Growing Up God-Wrestlers: Children in Doukhobor, Molokan, and Old Believer Communities in the United States

Presenters

August M Butler

Abstract

In the late nineteenth and early twentieth centuries, before the Revolution rendered all religious expression dissident, Orthodoxy was an integral part of the Russian state apparatus. Non-Orthodox Christian groups were persecuted for their beliefs and practices, developing as a result a deep distrust of the government, the state church, and their agents.
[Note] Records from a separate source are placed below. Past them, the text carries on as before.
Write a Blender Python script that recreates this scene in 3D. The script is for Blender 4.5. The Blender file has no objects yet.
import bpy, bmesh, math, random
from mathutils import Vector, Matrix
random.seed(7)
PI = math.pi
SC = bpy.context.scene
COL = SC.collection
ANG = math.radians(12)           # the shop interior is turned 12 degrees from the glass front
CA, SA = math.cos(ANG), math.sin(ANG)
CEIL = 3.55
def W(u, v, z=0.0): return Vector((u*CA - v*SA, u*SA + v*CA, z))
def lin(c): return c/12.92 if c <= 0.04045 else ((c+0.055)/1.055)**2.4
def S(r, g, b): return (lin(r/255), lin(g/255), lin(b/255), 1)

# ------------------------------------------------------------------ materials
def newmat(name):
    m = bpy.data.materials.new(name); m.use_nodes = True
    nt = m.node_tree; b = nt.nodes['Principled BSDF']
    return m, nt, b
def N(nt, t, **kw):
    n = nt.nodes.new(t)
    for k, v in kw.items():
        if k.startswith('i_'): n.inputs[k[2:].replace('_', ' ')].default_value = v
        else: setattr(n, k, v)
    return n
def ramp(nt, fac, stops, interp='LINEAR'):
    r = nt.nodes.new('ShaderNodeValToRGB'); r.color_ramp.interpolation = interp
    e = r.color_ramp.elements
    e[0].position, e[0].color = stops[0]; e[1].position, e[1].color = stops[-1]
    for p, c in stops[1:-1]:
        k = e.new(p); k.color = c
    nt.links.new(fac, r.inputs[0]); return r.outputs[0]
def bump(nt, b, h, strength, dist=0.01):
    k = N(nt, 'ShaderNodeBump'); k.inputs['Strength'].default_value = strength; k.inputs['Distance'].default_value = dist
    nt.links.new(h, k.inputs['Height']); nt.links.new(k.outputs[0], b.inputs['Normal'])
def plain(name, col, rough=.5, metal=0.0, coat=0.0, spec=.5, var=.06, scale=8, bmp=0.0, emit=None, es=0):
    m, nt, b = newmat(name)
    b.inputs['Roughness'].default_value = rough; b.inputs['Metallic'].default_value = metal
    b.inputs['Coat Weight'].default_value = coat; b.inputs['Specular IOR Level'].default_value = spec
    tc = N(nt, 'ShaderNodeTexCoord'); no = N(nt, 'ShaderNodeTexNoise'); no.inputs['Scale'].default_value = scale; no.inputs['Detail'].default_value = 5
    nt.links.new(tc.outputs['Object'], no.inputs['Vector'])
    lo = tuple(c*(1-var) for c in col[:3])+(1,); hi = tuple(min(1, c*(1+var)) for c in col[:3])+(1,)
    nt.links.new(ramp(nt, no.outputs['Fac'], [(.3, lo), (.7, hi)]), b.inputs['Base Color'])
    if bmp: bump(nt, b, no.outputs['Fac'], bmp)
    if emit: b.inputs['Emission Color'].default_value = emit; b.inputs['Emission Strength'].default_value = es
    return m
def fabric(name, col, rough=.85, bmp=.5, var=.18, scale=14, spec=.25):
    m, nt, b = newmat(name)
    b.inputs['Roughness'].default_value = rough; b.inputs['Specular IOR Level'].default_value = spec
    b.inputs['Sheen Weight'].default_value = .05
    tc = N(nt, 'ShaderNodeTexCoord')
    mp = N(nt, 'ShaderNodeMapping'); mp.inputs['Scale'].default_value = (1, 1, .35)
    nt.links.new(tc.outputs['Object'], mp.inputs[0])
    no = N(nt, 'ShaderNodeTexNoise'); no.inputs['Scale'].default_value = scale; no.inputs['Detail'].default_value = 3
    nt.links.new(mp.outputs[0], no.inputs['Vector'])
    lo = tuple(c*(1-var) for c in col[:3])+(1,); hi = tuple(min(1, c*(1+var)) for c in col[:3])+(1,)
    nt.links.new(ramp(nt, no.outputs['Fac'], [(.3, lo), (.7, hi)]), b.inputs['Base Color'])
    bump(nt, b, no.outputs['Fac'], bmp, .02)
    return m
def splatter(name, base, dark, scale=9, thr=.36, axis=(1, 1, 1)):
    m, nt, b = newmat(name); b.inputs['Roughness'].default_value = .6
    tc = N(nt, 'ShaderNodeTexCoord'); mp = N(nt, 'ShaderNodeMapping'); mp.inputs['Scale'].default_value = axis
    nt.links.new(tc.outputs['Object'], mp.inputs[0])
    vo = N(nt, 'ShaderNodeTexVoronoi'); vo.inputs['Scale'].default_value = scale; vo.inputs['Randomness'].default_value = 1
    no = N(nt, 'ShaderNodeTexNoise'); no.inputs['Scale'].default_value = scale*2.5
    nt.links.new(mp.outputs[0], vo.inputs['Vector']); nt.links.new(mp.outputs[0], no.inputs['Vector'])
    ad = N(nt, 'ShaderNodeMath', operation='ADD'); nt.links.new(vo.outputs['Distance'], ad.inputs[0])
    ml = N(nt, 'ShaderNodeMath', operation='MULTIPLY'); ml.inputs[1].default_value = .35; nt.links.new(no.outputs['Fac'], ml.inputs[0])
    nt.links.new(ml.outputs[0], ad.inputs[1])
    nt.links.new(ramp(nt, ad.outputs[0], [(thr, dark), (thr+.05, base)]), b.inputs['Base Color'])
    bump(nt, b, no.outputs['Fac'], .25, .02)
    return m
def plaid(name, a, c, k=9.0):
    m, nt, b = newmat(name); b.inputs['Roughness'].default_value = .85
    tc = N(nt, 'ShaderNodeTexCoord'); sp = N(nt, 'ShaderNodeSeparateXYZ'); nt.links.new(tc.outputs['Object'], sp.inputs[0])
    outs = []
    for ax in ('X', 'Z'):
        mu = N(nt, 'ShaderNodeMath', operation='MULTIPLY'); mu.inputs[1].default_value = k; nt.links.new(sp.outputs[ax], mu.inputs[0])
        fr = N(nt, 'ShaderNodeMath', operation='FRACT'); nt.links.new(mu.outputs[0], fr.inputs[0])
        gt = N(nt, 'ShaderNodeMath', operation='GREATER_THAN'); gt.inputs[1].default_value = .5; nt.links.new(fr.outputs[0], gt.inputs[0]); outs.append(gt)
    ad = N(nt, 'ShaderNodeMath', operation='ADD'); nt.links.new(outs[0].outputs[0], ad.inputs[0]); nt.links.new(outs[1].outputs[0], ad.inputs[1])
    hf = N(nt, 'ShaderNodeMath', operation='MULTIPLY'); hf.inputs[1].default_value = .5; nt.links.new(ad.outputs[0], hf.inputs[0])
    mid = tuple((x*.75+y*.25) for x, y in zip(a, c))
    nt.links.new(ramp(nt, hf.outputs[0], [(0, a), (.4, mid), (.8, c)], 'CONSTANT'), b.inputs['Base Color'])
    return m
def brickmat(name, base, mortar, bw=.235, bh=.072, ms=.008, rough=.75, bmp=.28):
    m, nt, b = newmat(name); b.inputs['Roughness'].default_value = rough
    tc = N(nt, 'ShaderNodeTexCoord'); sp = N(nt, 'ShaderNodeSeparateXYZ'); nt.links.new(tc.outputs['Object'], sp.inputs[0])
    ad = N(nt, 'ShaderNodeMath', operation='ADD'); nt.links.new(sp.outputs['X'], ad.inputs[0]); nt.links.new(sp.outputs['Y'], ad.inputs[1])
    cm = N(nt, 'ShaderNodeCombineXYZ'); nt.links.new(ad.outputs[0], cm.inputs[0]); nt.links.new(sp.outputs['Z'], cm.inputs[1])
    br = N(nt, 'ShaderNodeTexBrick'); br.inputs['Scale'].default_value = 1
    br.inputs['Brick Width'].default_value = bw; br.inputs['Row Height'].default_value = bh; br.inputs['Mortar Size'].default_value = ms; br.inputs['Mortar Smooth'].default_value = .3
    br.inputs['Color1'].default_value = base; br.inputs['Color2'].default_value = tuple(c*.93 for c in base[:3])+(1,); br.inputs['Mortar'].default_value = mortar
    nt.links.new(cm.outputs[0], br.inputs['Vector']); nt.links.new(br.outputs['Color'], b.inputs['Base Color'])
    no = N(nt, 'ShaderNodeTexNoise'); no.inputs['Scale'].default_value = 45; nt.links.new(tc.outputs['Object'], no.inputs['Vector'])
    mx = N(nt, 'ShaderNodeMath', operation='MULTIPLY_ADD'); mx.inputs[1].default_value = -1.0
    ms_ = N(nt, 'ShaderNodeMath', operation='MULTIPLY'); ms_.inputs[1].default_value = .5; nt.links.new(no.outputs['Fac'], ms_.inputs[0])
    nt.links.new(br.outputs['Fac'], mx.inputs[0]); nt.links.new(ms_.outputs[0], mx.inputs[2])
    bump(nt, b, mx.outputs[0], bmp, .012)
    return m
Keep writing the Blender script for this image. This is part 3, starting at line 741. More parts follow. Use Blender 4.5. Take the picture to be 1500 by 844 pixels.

Already somewhat withdrawn because of their beliefs, this persecution exacerbated their isolationist tendencies; immigration to a new culture in the United States and Canada cemented it.

Children in immigrant communities must always navigate the challenging path between assimilation and cultural maintenance, and typically the balance tips toward assimilation over the generations. Russian spiritualist communities in the United States and Canada proved surprisingly resistant to cultural diffusion, however, with some towns in Oregon and northern California remaining almost entirely Russian-speaking until the 1990s. What strategies did these parents employ to ensure their children remained in the fold? How did they shield them from the influence of American popular culture? How did they evade government officials and concerned citizens increasingly mistrustful of foreigners?

This paper will explore the everyday lives of children growing up in these communities, with a focus on parental efforts at cultural transmission and children’s reception of such.